KIAWAH ISLAND, S.C.—Brilliance does not back up. Brilliance cares not one whit about feeding the public need for drama and suspense. Brilliance is a lonely gift, one that separates itself as quickly and by as many miles as possible.
So, don't blame Rory McIlroy for transforming a potentially wild Sunday scramble at the PGA Championship into the Snore by the Shore.
He was simply being true to his calling of greatness.
McIlroy officially underscored his intentions to rule over all the world's golf-playing peoples with a second major championship at the age of 23. With a bogey-free, stress-free final round of 66 Sunday -- as perfect a round of golf as heaven allows -- he finished off a 13-under-par week and a record eight-stroke victory on Kiawah's Ocean Course.
He was a Sunday soloist, playing only against himself over the closing six holes. He bombed drives and made any putt inside the Eastern Time Zone, right to the end. McIlroy fashioned the perfect finishing statement, knocking his drive on the par-4 18th 350 yards downrange, hitting his approach to 20 feet then rolling that in when he could have just as well won by seven-putting with a frying pan. With the closing birdie, he eclipsed Jack Nicklaus' PGA Championship record seven-stroke margin in 1980.
It was a performance that ramped up the hyperbole and the inevitable comparisons to the previous owner of golf, especially among McIlroy's Irish countrymen.
"He is going to be the player that kids look up to, that kids measure their own wannabe games by," said Graeme McDowell. "Ten years ago it was Tiger Woods. It still is Tiger Woods to a certain extent, but now we've got superstars like Rory McIlroy for kids to be looking at.
"Great attitude, great charisma and great character -- that's pretty much it in a nutshell, he's great for the game."
Added Padraig Harrington, "Rory's is showing that with his A game, everybody else is going to struggle to compete with him."
McIlroy is the same age as was Woods when he collected a second major, but remains a distant dozen away from Tiger's current total. Playing it safe for the first time Sunday, McIlroy said, "I'd love to sit up here and tell you I'm going to do the same thing (as Woods), but I don't know."
Staying with real and tangible accomplishments, with Sunday's runaway, McIlroy:
• Jumped from No. 3 in the world rankings to No. 1.
• Eliminated the clutter that came with different players winning the past 16 majors. He is the first repeater over that span, doubling up on his 2011 U.S. Open title.
• Became the youngest PGA winner in the stroke-play era (since 1958), three months younger than Nicklaus when he won in 1963 at the age of 23-years, 6-months.

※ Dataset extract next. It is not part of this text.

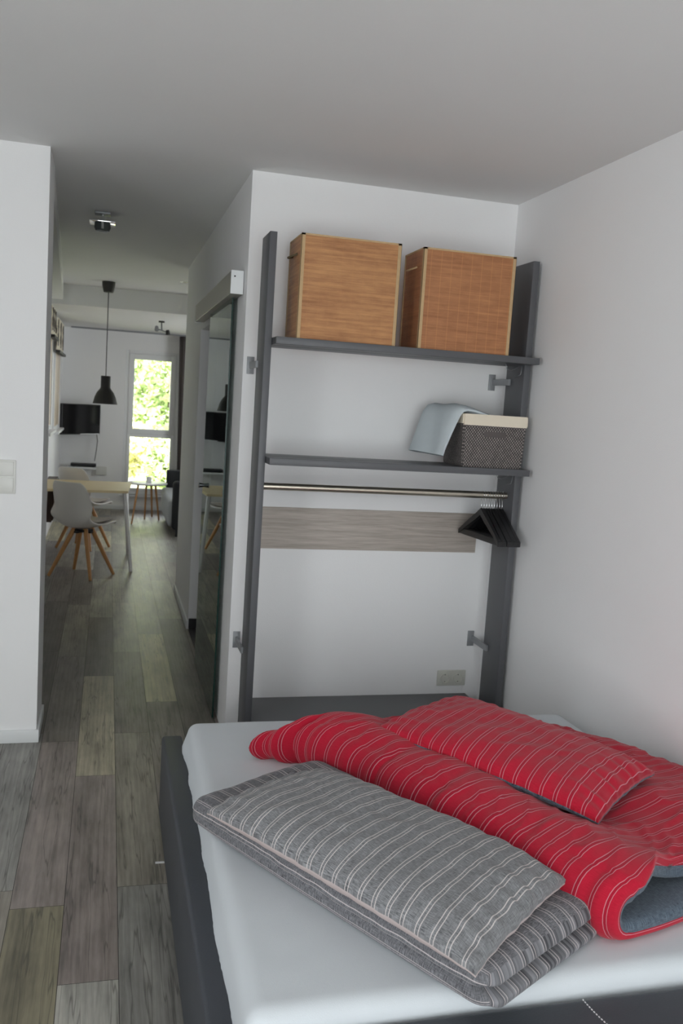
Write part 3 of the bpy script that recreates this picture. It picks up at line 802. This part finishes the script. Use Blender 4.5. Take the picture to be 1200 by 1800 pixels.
pillow('pillow', [(.292, 2.285), (.746, 1.515), (1.118, 1.818), (.668, 2.505)], ZM+.122, .125,
       'grey pillow with thin double stripes lying on the folded grey duvet', GREYP, UNDER, 2.0, .9, bow=.004)

# ---- red duvet, folded over along its left side, open towards the viewer
def catmull(pts, t):
    n = len(pts)-1; x = max(0, min(n-1e-6, t*n)); i = int(x); f = x-i
    P = [pts[max(0, i-1)], pts[i], pts[i+1], pts[min(n, i+2)]]
    return .5*((2*P[1])+(-P[0]+P[2])*f+(2*P[0]-5*P[1]+4*P[2]-P[3])*f*f+(-P[0]+3*P[1]-3*P[2]+P[3])*f**3)
FL = [Vector(p) for p in ((.505, 2.885), (.600, 2.835), (.715, 2.745), (.800, 2.56), (.880, 2.38), (.965, 2.18), (1.045, 2.00), (1.115, 1.84), (1.185, 1.700))]
GR = [Vector(p) for p in ((1.36, 3.020), (1.50, 2.975), (1.61, 2.87), (1.71, 2.74), (1.825, 2.58), (1.888, 2.42), (1.888, 2.22), (1.888, 2.04), (1.888, 1.87))]
def red_duvet():
    bm = bmesh.new(); uvl = bm.loops.layers.uv.new('UVMap')
    NU, NS = 220, 150
    La = 1.42
    fold = .30
    def mid(t, s):
        """t 0..1 along the length, s 0..1: 0 = free top edge right, .5 = fold, 1 = free bottom edge right"""
        F, G = catmull(FL, t), catmull(GR, t)
        Wd = (G-F).length; dr = (G-F).normalized()
        flare = max(0, 1-t/.16)           # thin corner flap at the far end
        ridge = .118*(1-.62*flare**1.2)*(1-.10*t)
        if s < .46:
            d = (1-s/.46)*(Wd-.045)+.045; top = True
        elif s > .54:
            d = ((s-.54)/.46)*(Wd-.045)+.045; top = False
        else:
            ph = (s-.46)/.08; top = None
        rr = .045
        zt = .066 + ridge*.52*math.exp(-((d if top is not None else .045)-.13)**2/.016) if top else 0
        # second soft rise towards the wall near the open end
        if top:
            dd = d
            zt += .030*math.exp(-(dd-.62)**2/.03)*max(0, min(1, (t-.45)/.3))
            zt += .030*math.exp(-(dd-.42)**2/.05)*max(0, 1-t/.45)
            zt += .028
            zt *= (1-.45*flare)
            return F+dr*d, ZM+zt, dr, 0, d
        zb = .026
        if top is False: return F+dr*d, ZM+zb, dr, 1, d
        # fold: ellipse arc from top to bottom
        z_top = (.066+ridge*.52*math.exp(-(.045-.13)**2/.016)+.028)*(1-.45*flare)
        a_ = math.pi/2+ph*math.pi
        return F+dr*(.045+.040*math.cos(a_)), ZM+(z_top+zb)/2+(z_top-zb)/2*math.sin(a_), dr, 2, .045
    outer, inner, S = [], [], []
    for i in range(NU+1):
        t = i/NU; ro_, ri_ = [], []
        for j in range(NS+1):
            s = j/NS
            xy, z, dr, reg, d = mid(t, s)
            e1 = mid(t, max(0, s-.004)); e2 = mid(t, min(1, s+.004))
            tv = Vector(((e2[0]-e1[0]).dot(dr), e2[1]-e1[1])); tv = tv.normalized() if tv.length > 1e-9 else Vector((1, 0))
            # outward normal in (dr, z) plane: top layer travels -dr, outward is +z
            nr = Vector((tv.y, -tv.x))
            prof = max(0, 1-abs(2*t-1)**14)**.5; pe = max(0, 1-(abs(2*s-1))**30)**.5
            h = .026*(.12+.88*prof)*(.12+.88*pe)
            wr = 0
            L = t*La
            # quilted, pulled creases running across the fold
            g = math.exp(-((d-.03)/.10)**2)
            cr = 1-abs(fnoise(L*9+.7*fnoise(L*2, d*3), d*3.5, 3.3))*2.4
            cr2 = 1-abs(fnoise(L*13+d*9, d*7-L*4, 7.7))*3
            wr += .0085*max(0, cr2-.3)
            wr += .009*max(0, cr-.35)*(.35+.65*g)
            wr += .012*fnoise(L*4.5, d*3.2, 9)
            wr += .005*fnoise(L*17, d*10, 12)
            wr -= .026*math.exp(-((L-.235)/.028)**2)*math.exp(-((d-.02)/.10)**2)     # pocket where the flap turns
            for cx_, am in ((.60, .012), (.80, .008), (1.08, .009)):
                wr -= am*math.exp(-((L-cx_+.25*(d-.1))/.016)**2)*g
            if reg == 1: wr *= .1
            # gathers near the open end
            ge = math.exp(-(1-t)*La/.05)
            wr += .007*ge*math.sin(d*44+2*fnoise(d*5, 1))
            if reg == 1: wr = 0
            # the opening gapes: top layer rises, edge of the top layer is set back
            gap = math.exp(-(1-t)*La/.10)
            zoff = (.012*gap if reg == 0 else 0)
            back = 0
            fd = (catmull(FL, min(1, t+.01))-catmull(FL, max(0, t-.01))).normalized()
            if reg == 0: back = -.065*gap*min(1, max(0, (d-.07)/.12)) + .02*gap*math.sin(d*15)*min(1, d/.2)
            if reg == 1: back = .006*gap*math.sin(d*13)
            base = xy+fd*back
            o_ = base+dr*(nr.x*(h+wr)); oz = z+nr.y*(h+wr)+zoff
            i_ = base-dr*(nr.x*h); iz = z-nr.y*h*(1+.9*gap)+zoff
            lim = ZM+.001
            if reg == 1:
                oz = max(oz, lim)
            ro_.append((o_.x, o_.y, max(oz, lim))); ri_.append((i_.x, i_.y, max(iz, lim+.002)))
        outer.append(ro_); inner.append(ri_)
    vo = [[bm.verts.new(p) for p in row] for row in outer]; vi = [[bm.verts.new(p) for p in row] for row in inner]
    def put(vs, mi, uvs):
        f = bm.faces.new(vs); f.material_index = mi
        for l, q in zip(f.loops, uvs): l[uvl].uv = q
    for i in range(NU):
        for j in range(NS):
            U0, U1, V0, V1 = i/NU*La, (i+1)/NU*La, j/NS*2.2, (j+1)/NS*2.2
            put((vo[i][j], vo[i][j+1], vo[i+1][j+1], vo[i+1][j]), 0, ((U0, V0), (U0, V1), (U1, V1), (U1, V0)))
            put((vi[i][j], vi[i+1][j], vi[i+1][j+1], vi[i][j+1]), 1, ((U0, V0), (U1, V0), (U1, V1), (U0, V1)))
    for j in range(NS):
        for i in (0, NU):
            V0, V1 = j/NS*2.2, (j+1)/NS*2.2; U = i/NU*La
            put((vo[i][j], vo[i][j+1], vi[i][j+1], vi[i][j]), 0, ((U, V0), (U, V1), (U+.01, V1), (U+.01, V0)))
    for i in range(NU):
        for j in (0, NS):
            U0, U1 = i/NU*La, (i+1)/NU*La
            put((vo[i][j], vo[i+1][j], vi[i+1][j], vi[i][j]), 0, ((U0, 0), (U1, 0), (U1, .01), (U0, .01)))
    bmesh.ops.recalc_face_normals(bm, faces=bm.faces[:])
    o = link('duvet', bm, [REDC, BLUEG], None, smooth=True)
    return tag(o, 'red striped duvet with blue-grey lining, folded over and open at the near end', 'duvet')
red_duvet()
pillow('pillow', [(.885, 2.690), (1.295, 1.985), (1.655, 2.265), (1.285, 2.960)], ZM+.178, .125,
       'red pillow with thin double stripes lying on top of the red duvet', REDC, BLUEG, 5.0, .8, bow=.008)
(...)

• Established himself as the preeminent closer in a game that has seen the 54-hole leader falter in 11 of the last 14 majors. McIlroy apparently learned well from his own collapse in the 2010 Masters (shooting 80 on Sunday, frittering a four-shot lead). Since then, he has finished off his two other opportunities with a cold-bloodedness that could have made the alligators here leave their ponds, stand upright and applaud.
There has been no such thing as a nail-biting victory for McIlroy in the majors. He won the 2011 Open similarly by eight strokes. "I would like to win like this all the time, but I'm sure it's not going to happen," McIlroy said through a crooked smile.
McIlroy had begun the world-beating golf Saturday, until rain cut him short after nine holes. At the resumption of play Sunday morning, McIlroy and Vijay Singh were tied atop the leaderboard at 6-under. By the completion of the third round, McIlroy, going 3-under on the back nine, had a three shot cushion.
Carl Pettersson was in second at the start of the fourth round, but was finished early when, in essence, he got the death penalty for jaywalking. Hitting his approach shot on No. 1 from inside the hazard line, he disturbed a leaf on his backswing and after a prolonged review was assessed a two-stroke penalty.
Dressed up in all white from visor to spikes, Ian Poulter looked like the Good Humor Man but momentarily played like Hogan. He opened his fourth round with six birdies over his first seven holes, pulled to within two strokes of McIlroy on a couple occasions, but then fell away, exhausted in the chase of perfection.
Winning multiple majors, McIlroy allowed is something "not many people have done and, yeah, I'm very privileged to join an elite list of names."
He left no one with the impression, though, that two majors would fill him up. He was the first to mention a springtime appointment in Augusta.
"I'm looking forward to April next year and getting a crack at another one," he said.